● What this task involves
Exactly the lines from the line containing "Build this scene" through the line containing "COL = S.collection" are to be echoed, with both included and pictures left out.

* begin *

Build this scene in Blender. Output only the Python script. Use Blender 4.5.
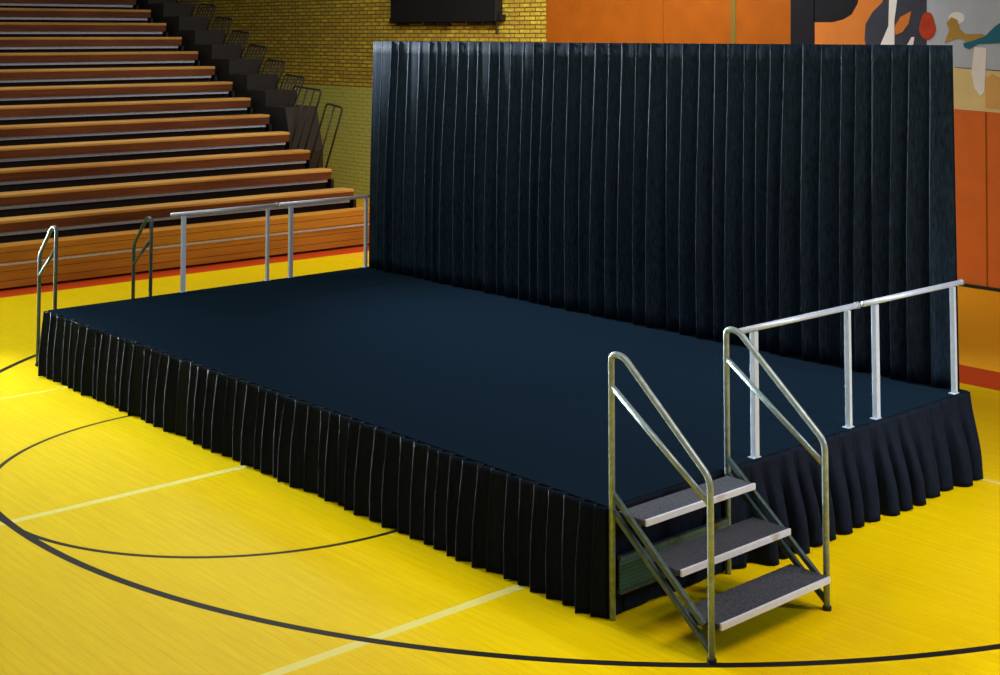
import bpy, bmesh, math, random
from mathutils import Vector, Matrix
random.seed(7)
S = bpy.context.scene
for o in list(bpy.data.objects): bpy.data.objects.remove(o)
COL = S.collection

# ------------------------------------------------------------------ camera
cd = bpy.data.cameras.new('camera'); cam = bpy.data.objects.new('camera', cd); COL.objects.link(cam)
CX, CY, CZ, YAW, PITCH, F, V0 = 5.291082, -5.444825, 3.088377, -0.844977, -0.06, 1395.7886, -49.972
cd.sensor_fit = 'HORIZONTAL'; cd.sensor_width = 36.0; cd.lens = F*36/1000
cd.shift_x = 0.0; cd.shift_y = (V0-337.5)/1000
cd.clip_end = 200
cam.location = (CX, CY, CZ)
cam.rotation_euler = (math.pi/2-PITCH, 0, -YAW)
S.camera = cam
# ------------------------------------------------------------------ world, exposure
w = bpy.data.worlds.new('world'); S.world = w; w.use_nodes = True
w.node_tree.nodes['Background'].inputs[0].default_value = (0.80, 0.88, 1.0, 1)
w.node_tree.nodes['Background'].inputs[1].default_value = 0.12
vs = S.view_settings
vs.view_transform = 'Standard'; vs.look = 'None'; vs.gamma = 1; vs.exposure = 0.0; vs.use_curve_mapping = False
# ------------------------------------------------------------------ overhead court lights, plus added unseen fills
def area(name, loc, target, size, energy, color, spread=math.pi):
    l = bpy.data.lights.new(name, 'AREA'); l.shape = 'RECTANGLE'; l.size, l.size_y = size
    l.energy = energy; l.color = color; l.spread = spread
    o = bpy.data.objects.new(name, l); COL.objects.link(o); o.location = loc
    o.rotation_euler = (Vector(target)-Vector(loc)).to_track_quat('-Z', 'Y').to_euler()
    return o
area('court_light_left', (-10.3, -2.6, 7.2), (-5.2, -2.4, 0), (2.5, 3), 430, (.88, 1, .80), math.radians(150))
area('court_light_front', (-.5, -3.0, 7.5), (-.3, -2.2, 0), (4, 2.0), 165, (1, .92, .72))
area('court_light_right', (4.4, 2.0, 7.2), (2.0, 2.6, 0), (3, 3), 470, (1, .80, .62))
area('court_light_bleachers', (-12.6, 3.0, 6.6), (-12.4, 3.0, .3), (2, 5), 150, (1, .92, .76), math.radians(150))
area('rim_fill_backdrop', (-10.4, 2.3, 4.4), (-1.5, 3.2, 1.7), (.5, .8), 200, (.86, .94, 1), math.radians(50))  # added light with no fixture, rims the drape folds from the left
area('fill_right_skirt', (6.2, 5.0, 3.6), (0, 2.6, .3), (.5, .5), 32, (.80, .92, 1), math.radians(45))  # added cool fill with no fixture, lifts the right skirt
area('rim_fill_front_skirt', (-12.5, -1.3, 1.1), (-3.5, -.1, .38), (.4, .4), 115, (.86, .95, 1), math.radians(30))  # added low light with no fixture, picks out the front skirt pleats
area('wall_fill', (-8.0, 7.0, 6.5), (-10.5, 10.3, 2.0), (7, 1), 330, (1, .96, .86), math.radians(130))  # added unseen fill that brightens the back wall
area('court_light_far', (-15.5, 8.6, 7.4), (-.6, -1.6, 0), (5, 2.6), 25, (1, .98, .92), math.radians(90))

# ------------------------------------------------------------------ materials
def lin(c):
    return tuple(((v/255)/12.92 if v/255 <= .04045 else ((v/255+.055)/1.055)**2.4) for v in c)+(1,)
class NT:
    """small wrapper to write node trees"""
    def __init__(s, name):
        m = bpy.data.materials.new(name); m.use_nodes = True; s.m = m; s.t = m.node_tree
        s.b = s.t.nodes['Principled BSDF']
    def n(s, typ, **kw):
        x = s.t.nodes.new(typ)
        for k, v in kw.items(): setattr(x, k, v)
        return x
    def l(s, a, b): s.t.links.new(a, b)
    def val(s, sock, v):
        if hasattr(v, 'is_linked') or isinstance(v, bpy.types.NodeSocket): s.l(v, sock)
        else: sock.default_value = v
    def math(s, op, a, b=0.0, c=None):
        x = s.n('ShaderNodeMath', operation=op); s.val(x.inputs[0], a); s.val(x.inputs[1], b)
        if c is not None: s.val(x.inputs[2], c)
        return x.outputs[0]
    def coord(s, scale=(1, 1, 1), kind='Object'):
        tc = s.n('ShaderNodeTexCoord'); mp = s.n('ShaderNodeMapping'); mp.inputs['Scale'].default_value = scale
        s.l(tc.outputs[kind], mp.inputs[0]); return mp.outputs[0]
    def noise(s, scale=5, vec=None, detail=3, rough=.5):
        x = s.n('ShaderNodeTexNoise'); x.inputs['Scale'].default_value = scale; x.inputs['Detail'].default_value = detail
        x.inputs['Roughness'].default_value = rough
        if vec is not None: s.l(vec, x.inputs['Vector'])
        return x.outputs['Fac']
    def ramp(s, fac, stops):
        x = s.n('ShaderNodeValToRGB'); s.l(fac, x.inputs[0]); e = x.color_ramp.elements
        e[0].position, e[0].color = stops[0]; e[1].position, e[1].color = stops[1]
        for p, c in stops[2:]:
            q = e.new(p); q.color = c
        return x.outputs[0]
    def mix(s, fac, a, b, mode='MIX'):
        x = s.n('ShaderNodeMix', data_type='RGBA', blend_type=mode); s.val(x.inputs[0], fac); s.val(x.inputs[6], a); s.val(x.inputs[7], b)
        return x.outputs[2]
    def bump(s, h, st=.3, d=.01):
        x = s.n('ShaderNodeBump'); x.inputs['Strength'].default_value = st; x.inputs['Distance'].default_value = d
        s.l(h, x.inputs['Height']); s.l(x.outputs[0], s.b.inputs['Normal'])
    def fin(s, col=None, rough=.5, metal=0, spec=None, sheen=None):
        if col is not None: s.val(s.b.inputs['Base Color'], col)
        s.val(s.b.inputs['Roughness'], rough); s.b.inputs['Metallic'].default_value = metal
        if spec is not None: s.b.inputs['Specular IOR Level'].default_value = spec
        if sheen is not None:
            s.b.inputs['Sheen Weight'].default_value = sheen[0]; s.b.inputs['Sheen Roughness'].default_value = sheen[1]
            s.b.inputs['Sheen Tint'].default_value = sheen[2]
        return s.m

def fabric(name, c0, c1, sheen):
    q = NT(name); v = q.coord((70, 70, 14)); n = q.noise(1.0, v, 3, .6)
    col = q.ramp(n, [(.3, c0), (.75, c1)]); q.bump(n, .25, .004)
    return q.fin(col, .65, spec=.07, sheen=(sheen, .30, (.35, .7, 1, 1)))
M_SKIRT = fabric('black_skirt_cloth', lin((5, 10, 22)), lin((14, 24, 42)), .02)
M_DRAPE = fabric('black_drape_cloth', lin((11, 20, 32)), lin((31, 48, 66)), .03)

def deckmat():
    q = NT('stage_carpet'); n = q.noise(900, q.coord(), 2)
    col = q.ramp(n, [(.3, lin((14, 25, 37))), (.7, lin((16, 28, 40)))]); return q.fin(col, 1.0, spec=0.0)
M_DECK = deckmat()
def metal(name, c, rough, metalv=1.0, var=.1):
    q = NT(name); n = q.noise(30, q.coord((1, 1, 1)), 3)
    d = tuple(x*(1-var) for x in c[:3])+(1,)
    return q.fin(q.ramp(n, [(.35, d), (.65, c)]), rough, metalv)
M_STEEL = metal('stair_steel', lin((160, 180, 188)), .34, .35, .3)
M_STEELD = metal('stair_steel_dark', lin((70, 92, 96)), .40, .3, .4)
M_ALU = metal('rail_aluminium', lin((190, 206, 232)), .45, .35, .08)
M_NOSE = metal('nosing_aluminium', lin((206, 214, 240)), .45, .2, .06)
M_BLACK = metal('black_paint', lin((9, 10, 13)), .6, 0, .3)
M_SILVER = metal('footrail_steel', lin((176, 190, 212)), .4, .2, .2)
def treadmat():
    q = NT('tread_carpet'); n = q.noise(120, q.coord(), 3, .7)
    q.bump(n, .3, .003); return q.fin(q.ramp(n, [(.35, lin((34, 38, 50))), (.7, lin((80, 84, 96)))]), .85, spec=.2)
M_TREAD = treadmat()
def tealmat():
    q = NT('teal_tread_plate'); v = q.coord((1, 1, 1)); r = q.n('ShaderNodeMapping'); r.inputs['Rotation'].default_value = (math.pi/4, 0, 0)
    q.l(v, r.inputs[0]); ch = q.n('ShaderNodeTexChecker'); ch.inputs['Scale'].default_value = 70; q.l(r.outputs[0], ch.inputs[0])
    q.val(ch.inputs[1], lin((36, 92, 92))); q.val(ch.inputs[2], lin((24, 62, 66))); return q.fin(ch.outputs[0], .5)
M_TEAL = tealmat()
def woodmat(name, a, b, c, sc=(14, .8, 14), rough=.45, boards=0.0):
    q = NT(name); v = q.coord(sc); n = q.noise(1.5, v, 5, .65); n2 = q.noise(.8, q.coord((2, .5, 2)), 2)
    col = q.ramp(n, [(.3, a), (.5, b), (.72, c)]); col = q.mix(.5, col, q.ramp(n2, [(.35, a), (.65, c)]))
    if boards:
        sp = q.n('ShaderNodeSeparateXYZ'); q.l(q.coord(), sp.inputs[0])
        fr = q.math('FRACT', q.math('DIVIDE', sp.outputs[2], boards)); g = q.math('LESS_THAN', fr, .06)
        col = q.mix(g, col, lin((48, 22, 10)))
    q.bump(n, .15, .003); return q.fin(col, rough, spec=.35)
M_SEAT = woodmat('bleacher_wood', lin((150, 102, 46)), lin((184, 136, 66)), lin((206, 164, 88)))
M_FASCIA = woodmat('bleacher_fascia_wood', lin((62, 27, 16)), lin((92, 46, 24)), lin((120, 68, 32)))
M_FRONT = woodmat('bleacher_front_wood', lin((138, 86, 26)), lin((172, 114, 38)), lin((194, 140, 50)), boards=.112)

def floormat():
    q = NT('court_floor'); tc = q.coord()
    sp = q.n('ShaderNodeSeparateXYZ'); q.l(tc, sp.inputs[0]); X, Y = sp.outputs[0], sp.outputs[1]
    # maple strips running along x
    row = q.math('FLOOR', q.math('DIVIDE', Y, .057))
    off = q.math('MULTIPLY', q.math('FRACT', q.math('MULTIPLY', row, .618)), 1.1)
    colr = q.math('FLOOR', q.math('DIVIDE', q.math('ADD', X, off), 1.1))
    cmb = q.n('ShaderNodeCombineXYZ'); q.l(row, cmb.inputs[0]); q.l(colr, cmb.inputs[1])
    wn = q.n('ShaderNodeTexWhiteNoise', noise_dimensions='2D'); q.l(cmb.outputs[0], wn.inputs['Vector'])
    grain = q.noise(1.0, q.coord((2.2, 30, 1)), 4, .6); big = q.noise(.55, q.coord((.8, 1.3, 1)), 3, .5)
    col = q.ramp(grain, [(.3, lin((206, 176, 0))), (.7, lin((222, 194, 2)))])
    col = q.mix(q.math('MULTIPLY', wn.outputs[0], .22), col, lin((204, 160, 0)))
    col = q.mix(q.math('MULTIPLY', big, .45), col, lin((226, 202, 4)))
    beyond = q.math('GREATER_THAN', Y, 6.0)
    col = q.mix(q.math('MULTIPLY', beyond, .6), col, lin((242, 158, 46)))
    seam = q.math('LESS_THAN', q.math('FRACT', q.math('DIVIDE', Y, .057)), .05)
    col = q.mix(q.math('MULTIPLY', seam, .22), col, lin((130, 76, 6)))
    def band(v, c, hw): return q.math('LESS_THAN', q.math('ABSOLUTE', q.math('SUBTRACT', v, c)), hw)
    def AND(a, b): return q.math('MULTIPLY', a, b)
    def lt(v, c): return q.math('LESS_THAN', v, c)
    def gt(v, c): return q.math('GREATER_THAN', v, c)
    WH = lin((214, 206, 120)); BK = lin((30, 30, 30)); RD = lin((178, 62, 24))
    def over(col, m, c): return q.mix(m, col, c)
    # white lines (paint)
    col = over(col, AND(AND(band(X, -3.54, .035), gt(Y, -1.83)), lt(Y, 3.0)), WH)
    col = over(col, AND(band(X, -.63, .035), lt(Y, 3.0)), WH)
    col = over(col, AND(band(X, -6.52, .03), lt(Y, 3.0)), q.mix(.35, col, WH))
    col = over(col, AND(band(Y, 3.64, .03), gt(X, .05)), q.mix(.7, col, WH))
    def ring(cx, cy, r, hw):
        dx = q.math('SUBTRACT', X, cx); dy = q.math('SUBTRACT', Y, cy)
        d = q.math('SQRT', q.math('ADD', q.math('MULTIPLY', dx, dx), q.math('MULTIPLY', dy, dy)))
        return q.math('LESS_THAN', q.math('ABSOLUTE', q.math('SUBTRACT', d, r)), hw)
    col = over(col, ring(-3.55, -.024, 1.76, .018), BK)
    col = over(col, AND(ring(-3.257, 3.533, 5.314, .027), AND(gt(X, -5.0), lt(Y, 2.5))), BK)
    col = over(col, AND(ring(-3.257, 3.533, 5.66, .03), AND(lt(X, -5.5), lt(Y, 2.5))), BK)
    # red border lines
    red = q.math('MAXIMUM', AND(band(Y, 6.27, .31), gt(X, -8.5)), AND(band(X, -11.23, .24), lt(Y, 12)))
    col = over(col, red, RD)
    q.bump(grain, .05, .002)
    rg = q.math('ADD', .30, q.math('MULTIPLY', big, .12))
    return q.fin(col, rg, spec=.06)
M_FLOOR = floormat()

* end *
* begin *

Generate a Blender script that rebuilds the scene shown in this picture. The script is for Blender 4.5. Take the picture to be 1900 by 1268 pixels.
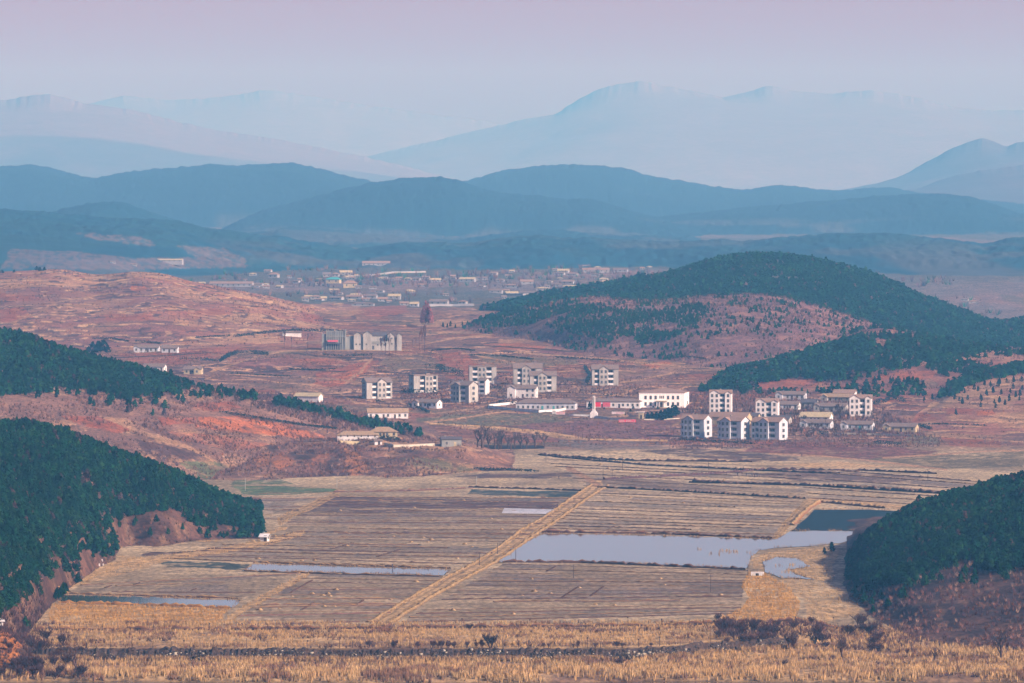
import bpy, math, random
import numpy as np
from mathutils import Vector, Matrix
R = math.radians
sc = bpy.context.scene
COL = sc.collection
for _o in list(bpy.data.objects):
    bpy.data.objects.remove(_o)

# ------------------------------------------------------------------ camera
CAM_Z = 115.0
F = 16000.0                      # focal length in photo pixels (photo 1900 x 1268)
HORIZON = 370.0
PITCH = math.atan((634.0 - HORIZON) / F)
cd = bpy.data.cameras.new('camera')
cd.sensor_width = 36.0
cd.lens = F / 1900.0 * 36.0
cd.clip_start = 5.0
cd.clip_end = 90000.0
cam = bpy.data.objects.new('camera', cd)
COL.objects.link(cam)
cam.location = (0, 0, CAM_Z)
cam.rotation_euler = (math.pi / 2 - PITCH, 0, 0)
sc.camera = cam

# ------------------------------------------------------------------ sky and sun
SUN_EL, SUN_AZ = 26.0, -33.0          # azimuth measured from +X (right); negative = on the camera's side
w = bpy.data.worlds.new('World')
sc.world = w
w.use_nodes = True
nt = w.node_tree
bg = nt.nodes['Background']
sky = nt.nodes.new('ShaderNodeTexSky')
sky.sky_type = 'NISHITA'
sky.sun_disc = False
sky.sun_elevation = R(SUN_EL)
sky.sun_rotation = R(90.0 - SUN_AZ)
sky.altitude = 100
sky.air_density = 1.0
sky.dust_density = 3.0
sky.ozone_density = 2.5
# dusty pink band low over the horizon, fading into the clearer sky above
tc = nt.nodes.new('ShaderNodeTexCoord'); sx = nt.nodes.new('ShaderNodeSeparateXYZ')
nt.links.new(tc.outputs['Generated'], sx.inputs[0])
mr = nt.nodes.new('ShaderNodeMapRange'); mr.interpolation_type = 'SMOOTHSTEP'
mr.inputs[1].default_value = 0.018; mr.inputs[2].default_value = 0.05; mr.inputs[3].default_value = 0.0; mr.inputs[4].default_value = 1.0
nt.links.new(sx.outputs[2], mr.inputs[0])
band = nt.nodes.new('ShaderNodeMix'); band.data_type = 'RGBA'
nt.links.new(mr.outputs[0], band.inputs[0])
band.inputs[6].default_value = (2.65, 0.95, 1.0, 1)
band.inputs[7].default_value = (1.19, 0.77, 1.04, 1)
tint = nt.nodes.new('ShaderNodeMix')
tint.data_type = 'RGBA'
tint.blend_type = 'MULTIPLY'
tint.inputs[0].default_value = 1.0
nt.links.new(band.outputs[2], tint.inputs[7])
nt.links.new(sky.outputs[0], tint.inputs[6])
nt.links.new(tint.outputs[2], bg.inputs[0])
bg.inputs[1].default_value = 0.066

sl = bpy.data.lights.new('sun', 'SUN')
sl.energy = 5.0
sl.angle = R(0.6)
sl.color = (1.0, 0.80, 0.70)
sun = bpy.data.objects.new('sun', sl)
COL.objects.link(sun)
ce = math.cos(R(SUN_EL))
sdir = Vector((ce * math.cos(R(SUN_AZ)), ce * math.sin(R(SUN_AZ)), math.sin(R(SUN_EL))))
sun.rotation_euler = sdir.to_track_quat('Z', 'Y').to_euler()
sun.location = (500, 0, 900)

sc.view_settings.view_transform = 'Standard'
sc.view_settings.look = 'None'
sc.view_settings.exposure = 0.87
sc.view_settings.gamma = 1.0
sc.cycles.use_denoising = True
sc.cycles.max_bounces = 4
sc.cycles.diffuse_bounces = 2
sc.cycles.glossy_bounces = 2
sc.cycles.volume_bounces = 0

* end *
* begin *

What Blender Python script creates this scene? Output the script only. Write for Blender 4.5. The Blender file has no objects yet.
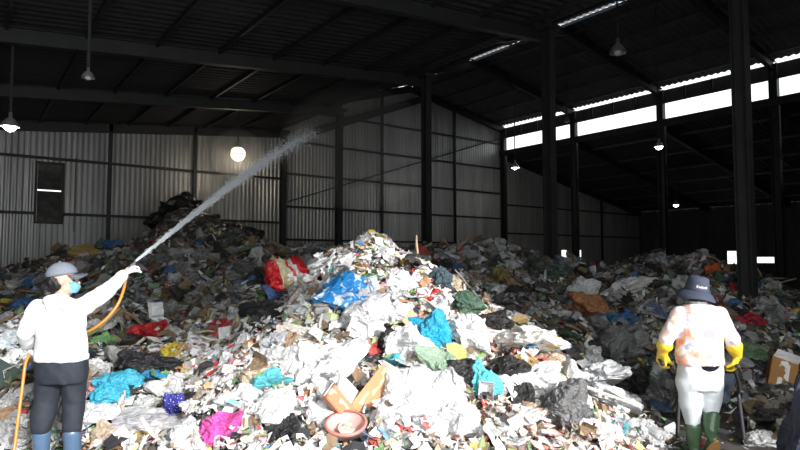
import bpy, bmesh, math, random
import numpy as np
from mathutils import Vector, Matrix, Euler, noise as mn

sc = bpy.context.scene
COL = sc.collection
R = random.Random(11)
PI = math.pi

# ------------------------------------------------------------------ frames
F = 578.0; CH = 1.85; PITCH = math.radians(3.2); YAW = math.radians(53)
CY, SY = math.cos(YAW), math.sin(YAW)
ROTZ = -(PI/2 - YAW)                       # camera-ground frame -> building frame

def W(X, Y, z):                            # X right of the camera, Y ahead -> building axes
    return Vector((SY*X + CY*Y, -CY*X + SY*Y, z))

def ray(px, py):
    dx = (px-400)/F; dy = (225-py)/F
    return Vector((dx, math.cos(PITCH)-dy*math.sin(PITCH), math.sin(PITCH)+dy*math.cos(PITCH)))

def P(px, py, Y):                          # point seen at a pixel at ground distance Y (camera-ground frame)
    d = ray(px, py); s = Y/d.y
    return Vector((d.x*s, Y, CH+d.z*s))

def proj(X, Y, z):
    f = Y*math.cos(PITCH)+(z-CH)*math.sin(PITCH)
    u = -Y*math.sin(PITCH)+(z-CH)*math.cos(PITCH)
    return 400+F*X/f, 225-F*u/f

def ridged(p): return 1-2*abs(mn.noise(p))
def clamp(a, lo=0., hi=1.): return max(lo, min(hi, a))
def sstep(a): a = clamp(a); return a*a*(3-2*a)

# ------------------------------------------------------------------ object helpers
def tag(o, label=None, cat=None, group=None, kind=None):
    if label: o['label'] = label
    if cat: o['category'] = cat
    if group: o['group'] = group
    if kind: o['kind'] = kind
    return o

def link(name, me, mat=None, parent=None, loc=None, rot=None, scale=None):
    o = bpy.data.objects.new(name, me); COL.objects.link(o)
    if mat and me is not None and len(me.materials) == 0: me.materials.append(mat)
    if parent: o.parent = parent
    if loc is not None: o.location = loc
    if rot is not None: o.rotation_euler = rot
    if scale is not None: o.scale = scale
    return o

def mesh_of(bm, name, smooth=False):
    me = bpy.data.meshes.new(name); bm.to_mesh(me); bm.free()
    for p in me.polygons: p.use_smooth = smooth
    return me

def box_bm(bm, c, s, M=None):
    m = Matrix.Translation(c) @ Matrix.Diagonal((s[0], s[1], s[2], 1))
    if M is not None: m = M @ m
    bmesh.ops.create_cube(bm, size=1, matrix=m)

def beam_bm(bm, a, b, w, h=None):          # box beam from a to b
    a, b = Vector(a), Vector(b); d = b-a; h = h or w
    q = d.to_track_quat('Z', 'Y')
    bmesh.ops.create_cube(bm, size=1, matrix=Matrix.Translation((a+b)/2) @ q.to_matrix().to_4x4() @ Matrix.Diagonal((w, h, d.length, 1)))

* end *

● Output below
Build this scene in Blender. Output only the Python script. Use Blender 4.5.
import bpy, bmesh, math, random
from mathutils import Vector, Matrix
random.seed(7)
S = bpy.context.scene
for o in list(bpy.data.objects): bpy.data.objects.remove(o)
COL = S.collection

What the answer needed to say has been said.